6)  Anapanasati Day: When the Rains Retreat ended in a particular season, the Buddha was so pleased with Vassa, that he asked the monks to extend it by another month. On the full moon day which marked the end of the four month of Retreat, Buddha presented the meditation technique- anapanasati.

7)  Loy Krathong : During this festival, Buddhists bring bowls made of leaves filled with flowers, candles and incense sticks in it and let it afloat in a river.  It is believed that as the bowls go afloat, their bad luck is also said to disappear. This festival is celebrated on the banks of the Narmada River in India. Traditionally this festival was celebrated to pay homage to the holy foot print of the Buddha on the banks of the River Narmada.

8)  The Ploughing Festival : This festival is celebrated in May when two white oxen pull a gold  painted plough. This tradition is followed by four girls dressed in white who scatter rice grains from gold and silver baskets.

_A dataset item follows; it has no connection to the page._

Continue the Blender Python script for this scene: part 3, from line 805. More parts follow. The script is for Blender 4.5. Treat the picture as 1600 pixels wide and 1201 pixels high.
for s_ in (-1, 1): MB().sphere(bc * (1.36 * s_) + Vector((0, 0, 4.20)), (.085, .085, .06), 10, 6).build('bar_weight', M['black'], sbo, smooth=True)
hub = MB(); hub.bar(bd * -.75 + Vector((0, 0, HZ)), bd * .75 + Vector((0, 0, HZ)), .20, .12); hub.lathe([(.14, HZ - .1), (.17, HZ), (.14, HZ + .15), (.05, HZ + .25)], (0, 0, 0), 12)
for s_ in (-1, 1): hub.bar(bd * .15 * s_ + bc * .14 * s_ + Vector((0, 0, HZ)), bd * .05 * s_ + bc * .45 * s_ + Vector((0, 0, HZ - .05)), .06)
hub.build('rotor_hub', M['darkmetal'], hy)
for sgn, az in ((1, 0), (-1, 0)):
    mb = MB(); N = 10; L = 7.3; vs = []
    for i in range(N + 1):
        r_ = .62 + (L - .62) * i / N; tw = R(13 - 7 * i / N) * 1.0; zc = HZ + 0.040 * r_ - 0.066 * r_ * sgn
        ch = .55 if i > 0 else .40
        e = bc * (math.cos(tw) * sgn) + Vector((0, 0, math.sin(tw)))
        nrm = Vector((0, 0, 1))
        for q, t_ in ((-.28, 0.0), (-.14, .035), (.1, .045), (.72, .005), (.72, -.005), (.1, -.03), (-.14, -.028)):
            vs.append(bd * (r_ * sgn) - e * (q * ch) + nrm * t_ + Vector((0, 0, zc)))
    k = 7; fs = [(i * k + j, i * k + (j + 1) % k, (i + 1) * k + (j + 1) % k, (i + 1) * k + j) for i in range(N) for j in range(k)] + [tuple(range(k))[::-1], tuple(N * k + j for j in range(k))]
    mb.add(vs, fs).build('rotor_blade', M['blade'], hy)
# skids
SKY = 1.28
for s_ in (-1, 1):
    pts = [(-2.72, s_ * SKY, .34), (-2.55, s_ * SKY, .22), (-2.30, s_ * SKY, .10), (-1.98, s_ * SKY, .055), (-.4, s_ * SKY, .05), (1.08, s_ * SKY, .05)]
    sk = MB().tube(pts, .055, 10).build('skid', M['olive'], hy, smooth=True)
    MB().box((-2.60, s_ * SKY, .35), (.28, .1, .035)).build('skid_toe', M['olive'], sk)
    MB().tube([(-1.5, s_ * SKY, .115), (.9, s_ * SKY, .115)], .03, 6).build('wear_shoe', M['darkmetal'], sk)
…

This festival is celebrated to commemorate the first moment of enlightenment of Buddha which is said to have occurred when Buddha was Seven years old, when he had gone with his father to watch ploughing.

9) Abhidhamma Day:  This day is celebrated because it is believed that Buddha went to heavenly abode to share the knowledge of nirvana to his mother who had passed away some time back. The festival is mostly celebrated in Burma and other nearby countries with major buddhist influence.

10) The Festival of Tooth: It is believed that after the death Buddha, his teeth and bonese where not fully burnt down. Many believed to be worshipping the left over teeth. Sri Lanka is one of the countries which celebrates a 10 days festival to honor journey of that tooth to Sri Lanka.

11) Vesak Day (Buddha Day):  This day is officially recognised by the United Nations as it is the one of the most important day to celebrate Buddhism. World wide the buddist monk celebrates Buddha’s birth, enlightenment and death to mark respect to him. The day is celebrated with vegetarian food as the killing of any animal is forbidden on this day.

12) Songkran: It is celebrated in Thailand, Mynamar to clean the negative energy of the house holds.

13) Tha Kathika ceremony: This ceremony is very important for the monks who have left the house and hae started the spiritual path. The new dresses are offered to the monks by the masters to their disciples.

14) Loy Krathong: This day is marked to remove any negative energy or the bad luck from the life. It is mostly celebrated near water as it is believed that by floating bowls filled with various spritual ingredients  in the water one will be able to purify the mind and soul.